Pour cela, elle adopte d’abord une définition plus extensive de la monnaie électronique. C’est ainsi que l’article 5 du projet de loi la définit de manière délibérément neutre d’un point de vue technologique, afin d’élargir le champ d’application de la loi à l’ensemble de ses modalités de stockage.
Ainsi, outre les instruments de paiement qui sont en la possession du détenteur, comme les porte-monnaie électroniques, parfois appelés wallets ou autrement encore, la monnaie électronique dématérialisée est désormais prise en compte, ce qui permet d’intégrer les comptes en ligne et le stockage à distance sur serveurs.
Cette extension de la définition de la monnaie électronique permettra d’anticiper les évolutions technologiques à venir.
C’est du moins ce que nous espérons car le législateur ne peut pas se trouver constamment obligé de modifier la loi pour rattraper la technique et mettre en conformité le droit avec les innovations d’un secteur qui connaît des évolutions importantes et rapides.
Comme Richard Yung l’a souligné, le développement constant de l’économie dématérialisée est une sorte de défi, qui nous contraint à adapter le cadre réglementaire à un secteur en perpétuelle innovation.
La directive du 16 septembre 2009 opère également la refonte des établissements de monnaie électronique.
Ceux-ci formeront désormais une catégorie d’acteurs à part entière, distincte à la fois des établissements de paiement, qui ne peuvent fournir que des services de paiement, et des établissements de crédit, dont ils constituaient jusqu’à présent un sous-ensemble.
Par ailleurs, les établissements de monnaie électronique voient leur périmètre d’activité élargi : outre l’émission, la gestion et la mise à disposition de monnaie, ils pourront désormais fournir des services de paiement, sans être contraints de créer des entités juridiques distinctes pour leurs activités annexes.
L’élargissement de leur périmètre d’activité devrait lever ces contraintes coûteuses et dissuasives, permettant ainsi l’entrée de nouveaux acteurs sur le marché.
La troisième amélioration apportée par le projet de loi réside dans l’assouplissement du régime prudentiel.
Il s’agit, en abaissant le seuil minimal de capital nécessaire à l’exercice de cette activité, de diminuer le coût d’entrée sur le marché et d’en faciliter l’accès à de nouvelles entreprises.
Pour favoriser la réalisation de cet objectif, le Gouvernement a indiqué qu’il entendait utiliser la possibilité offerte par la directive de prévoir un régime allégé pour les établissements de monnaie électronique de petite taille.
Ces derniers seront exemptés de la réglementation prudentielle, ce qui nous paraît une réponse adaptée aux spécificités de ces petites entreprises, souvent innovantes, qu’il convient de soutenir.

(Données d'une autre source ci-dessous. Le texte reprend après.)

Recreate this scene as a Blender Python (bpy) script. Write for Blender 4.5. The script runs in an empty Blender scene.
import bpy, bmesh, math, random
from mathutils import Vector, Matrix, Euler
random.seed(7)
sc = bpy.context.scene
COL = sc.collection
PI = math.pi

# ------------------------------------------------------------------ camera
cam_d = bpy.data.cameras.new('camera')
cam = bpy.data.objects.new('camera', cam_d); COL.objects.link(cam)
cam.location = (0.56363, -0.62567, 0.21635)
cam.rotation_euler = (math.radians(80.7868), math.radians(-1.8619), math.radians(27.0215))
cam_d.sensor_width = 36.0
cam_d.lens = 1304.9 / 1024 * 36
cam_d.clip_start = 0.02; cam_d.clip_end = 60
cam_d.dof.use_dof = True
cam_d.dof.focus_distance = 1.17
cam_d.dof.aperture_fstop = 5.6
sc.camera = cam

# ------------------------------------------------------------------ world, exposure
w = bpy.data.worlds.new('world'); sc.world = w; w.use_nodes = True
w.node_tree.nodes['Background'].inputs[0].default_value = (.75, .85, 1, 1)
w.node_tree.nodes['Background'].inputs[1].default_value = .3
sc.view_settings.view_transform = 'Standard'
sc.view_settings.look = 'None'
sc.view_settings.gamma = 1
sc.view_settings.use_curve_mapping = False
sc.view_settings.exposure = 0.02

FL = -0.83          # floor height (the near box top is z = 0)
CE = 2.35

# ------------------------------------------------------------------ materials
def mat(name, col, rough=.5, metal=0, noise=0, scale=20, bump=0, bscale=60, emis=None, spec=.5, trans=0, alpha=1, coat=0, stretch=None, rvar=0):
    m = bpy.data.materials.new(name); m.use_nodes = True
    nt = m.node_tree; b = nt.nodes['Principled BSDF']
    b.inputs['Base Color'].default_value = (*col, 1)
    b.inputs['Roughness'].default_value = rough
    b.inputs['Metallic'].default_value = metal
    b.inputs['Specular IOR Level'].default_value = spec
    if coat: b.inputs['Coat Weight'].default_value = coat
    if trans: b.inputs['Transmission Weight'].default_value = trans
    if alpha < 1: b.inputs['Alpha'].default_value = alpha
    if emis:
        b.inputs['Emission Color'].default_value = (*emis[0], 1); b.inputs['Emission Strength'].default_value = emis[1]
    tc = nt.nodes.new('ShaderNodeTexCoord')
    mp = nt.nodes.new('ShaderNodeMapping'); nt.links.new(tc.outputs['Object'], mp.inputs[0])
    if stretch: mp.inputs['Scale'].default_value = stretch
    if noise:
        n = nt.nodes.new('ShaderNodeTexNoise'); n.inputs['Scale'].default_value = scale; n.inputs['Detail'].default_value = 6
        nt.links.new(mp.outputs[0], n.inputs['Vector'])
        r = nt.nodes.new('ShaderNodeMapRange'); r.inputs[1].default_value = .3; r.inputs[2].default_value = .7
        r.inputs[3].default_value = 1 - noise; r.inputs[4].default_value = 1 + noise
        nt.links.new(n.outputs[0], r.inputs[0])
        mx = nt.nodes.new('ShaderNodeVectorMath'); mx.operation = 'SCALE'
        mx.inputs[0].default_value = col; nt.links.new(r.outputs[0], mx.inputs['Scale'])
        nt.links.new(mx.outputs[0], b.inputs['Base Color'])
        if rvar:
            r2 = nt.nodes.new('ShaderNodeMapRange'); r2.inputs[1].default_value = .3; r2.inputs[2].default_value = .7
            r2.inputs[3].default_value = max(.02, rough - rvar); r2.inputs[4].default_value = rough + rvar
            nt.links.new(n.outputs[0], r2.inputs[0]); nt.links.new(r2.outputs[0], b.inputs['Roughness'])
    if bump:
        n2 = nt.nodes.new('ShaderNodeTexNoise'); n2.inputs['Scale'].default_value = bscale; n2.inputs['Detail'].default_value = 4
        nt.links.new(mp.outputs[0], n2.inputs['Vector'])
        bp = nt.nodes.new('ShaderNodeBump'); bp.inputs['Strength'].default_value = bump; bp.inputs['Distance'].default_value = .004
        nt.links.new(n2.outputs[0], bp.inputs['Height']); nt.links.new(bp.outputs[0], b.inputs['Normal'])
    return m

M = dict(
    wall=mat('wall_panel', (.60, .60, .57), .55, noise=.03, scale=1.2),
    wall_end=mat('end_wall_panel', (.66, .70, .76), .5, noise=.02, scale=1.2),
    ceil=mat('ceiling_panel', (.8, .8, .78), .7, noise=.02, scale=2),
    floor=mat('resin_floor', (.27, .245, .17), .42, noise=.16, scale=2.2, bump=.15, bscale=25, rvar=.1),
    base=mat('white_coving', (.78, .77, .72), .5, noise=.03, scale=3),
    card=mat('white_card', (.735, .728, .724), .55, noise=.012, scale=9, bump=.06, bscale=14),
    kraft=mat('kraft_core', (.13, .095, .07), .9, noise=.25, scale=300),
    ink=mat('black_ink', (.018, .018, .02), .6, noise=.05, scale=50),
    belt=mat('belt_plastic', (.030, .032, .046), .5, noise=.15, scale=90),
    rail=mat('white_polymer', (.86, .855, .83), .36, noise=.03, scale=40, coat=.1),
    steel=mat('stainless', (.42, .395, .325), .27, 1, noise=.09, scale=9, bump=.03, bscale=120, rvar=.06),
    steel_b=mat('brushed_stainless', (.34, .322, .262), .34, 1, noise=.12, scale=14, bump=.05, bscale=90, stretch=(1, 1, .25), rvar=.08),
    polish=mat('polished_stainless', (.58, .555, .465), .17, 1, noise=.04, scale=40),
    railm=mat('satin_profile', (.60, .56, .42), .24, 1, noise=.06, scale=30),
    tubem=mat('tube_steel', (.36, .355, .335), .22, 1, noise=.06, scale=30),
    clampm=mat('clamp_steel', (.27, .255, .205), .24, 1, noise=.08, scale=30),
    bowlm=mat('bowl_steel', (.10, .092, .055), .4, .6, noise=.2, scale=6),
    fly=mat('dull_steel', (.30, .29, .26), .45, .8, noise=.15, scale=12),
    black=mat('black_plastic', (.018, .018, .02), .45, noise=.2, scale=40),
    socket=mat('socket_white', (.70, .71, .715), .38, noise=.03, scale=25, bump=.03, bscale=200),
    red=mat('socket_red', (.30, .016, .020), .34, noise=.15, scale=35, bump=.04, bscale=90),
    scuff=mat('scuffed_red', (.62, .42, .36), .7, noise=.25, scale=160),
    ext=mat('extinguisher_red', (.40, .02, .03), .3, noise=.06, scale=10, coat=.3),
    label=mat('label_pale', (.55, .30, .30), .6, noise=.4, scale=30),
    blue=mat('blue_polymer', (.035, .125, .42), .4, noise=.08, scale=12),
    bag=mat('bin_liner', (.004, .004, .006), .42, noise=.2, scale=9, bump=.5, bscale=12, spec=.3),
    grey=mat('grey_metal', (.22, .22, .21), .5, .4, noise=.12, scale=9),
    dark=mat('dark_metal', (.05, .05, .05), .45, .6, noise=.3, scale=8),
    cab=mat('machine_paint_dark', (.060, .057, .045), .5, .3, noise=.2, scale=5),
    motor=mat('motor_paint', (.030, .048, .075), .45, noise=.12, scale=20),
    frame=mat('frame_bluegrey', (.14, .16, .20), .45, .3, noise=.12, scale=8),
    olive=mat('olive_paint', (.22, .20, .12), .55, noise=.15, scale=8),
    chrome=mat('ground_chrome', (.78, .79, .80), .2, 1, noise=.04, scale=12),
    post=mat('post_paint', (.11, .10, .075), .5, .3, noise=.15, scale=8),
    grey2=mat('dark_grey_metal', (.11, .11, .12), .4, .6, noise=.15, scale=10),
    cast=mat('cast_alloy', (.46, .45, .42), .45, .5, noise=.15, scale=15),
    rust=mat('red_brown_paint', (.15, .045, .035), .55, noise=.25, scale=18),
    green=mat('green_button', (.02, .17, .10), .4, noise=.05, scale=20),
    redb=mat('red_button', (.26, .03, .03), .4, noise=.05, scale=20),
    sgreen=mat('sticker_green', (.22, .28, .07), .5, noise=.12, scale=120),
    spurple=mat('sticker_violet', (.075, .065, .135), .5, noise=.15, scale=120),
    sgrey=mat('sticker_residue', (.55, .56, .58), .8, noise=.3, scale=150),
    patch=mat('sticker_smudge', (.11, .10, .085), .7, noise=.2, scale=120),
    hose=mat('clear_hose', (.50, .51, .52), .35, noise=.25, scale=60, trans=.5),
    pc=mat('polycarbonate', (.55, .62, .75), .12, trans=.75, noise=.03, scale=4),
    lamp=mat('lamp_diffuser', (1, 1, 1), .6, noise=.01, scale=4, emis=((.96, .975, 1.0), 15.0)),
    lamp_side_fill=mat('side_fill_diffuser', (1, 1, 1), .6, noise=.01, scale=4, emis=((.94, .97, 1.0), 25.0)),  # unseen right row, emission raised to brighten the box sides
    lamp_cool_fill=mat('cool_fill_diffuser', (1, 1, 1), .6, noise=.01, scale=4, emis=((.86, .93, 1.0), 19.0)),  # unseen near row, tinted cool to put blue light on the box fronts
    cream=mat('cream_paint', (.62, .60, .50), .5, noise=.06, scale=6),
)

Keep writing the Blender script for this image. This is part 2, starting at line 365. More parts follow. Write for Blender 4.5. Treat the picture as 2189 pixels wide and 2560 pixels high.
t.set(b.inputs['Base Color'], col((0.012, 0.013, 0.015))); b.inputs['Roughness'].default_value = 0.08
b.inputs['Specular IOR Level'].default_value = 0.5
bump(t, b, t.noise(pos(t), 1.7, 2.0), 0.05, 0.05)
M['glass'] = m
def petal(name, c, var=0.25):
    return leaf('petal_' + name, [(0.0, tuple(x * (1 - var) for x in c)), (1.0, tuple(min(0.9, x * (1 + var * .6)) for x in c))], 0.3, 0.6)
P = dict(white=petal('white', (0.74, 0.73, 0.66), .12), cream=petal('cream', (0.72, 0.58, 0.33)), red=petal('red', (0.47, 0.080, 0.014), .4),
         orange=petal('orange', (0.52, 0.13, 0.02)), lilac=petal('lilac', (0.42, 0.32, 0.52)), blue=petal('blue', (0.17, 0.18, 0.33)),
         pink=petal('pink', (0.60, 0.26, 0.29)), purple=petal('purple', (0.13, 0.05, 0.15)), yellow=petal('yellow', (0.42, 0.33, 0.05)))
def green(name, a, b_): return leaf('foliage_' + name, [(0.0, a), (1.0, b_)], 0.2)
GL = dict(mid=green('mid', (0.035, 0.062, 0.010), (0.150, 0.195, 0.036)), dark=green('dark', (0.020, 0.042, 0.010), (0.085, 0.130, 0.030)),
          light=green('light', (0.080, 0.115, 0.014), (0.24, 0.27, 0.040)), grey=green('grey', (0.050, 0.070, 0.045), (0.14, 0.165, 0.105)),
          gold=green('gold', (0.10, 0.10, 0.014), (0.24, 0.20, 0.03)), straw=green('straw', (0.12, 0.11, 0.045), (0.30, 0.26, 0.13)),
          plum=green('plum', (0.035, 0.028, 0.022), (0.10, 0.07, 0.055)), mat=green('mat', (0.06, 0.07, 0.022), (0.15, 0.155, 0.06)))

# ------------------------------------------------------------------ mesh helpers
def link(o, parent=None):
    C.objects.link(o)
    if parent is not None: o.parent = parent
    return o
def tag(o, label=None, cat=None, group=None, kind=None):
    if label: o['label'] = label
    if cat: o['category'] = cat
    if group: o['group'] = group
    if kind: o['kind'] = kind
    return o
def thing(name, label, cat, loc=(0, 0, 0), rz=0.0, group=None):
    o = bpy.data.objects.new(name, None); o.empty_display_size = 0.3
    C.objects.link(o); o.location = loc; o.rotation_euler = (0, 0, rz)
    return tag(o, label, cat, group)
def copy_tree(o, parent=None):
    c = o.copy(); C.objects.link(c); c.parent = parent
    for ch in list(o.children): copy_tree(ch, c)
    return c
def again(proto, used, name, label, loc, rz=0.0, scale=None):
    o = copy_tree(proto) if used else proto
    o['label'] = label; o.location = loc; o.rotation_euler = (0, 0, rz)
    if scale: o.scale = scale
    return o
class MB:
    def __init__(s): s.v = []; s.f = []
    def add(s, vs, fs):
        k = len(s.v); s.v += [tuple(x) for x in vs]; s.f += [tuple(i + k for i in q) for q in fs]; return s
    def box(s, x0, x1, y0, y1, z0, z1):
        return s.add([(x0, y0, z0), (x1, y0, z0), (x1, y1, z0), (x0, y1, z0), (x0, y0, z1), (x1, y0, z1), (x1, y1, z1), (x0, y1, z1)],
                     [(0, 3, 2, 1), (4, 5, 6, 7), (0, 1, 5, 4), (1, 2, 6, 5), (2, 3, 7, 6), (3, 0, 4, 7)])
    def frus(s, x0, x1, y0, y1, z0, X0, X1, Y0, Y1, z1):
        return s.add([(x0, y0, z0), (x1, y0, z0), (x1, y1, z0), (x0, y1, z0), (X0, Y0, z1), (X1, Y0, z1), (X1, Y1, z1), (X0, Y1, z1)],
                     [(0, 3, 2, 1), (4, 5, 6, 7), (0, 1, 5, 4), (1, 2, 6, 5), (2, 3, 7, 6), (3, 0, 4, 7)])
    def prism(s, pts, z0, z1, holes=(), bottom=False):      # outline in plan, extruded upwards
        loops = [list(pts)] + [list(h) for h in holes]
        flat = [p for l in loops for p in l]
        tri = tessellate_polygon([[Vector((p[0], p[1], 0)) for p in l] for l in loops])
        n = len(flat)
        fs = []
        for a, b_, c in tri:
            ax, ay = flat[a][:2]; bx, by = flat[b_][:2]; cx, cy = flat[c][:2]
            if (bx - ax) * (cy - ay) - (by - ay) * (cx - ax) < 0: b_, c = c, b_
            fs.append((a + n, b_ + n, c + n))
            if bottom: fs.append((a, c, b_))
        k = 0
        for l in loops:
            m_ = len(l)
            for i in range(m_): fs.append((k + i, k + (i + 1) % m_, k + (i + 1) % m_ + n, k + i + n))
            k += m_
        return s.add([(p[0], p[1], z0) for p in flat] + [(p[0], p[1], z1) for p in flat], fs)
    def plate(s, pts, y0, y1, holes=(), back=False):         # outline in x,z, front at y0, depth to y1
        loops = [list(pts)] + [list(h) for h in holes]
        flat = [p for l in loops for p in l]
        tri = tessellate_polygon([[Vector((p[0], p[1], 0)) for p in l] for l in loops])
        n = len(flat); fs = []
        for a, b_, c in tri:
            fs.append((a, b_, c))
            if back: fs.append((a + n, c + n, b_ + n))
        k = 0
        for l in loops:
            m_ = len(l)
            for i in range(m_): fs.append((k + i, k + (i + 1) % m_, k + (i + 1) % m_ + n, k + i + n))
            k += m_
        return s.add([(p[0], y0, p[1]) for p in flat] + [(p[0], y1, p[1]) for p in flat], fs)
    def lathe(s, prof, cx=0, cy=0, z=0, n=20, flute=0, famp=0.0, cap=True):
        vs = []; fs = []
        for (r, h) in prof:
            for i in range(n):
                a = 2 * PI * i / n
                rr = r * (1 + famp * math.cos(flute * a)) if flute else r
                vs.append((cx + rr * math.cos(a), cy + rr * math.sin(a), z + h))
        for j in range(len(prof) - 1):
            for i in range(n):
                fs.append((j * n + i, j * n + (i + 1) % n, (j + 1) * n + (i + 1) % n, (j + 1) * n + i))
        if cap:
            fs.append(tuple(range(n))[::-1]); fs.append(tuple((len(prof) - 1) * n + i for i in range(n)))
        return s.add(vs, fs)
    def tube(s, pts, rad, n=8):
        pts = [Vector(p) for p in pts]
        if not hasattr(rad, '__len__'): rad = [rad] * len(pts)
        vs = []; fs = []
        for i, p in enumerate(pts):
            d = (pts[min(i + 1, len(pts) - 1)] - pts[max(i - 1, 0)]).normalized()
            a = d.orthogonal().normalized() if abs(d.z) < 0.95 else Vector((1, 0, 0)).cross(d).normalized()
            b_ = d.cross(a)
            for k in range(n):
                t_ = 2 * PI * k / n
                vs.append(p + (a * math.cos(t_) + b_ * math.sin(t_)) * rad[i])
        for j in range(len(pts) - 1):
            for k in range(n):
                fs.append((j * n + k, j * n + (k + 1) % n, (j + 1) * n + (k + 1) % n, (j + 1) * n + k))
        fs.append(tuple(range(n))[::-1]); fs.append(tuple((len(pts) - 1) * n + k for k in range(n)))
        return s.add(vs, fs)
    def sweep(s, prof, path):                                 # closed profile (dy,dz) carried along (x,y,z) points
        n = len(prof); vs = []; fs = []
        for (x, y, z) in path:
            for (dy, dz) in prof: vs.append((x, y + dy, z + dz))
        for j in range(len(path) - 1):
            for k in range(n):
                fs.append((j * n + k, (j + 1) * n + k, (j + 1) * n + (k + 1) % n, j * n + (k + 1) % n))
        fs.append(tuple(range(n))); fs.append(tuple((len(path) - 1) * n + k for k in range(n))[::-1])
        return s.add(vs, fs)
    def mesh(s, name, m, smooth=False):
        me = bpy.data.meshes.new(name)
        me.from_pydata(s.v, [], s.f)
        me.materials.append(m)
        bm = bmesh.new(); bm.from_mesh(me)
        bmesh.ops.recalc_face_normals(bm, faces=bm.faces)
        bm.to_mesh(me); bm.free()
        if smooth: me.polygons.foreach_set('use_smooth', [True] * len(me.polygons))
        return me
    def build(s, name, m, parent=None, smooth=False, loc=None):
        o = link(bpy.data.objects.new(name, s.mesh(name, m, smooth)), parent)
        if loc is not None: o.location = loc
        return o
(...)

La transposition en droit interne de ces nouvelles dispositions du droit de l’Union est attendue par les acteurs économiques du secteur, qui réclament un cadre législatif adapté à leur activité.
Comme eux, les orateurs qui se sont exprimés, à commencer par vous, monsieur le ministre, ont regretté que le précédent gouvernement n’ait pas perçu, ou ait perçu tardivement, l’intérêt de ces nouvelles règles.
Nos collègues l’ont rappelé, lorsqu’un pays n’adapte pas ses règles, ses voisins s’en occupent pour lui… Avec cette conséquence que la France se trouve aujourd’hui exposée à une procédure en manquement, avec astreintes financières à la clef, puisque le délai de transposition a été largement dépassé.
Au-delà de ces arguments, nous sommes convaincus que, dans un contexte économique dégradé, tous les outils juridiques ou réglementaires qui peuvent favoriser le développement des entreprises innovantes doivent être mis en œuvre.
En simplifiant les transactions, en réduisant leur coût et en touchant de nouvelles populations, donc de nouveaux clients, le secteur de la monnaie électronique ouvre des perspectives de croissance pour notre économie, notamment pour notre économie numérique.
Sans surévaluer l’effet de cette législation sur le développement du secteur, nous avons la conviction que ce cadre juridique rénové permettra de soutenir la croissance et l’innovation et qu’il n’est plus temps de retarder sa mise en œuvre. C’est pourquoi le groupe socialiste votera le présent projet de loi de transposition.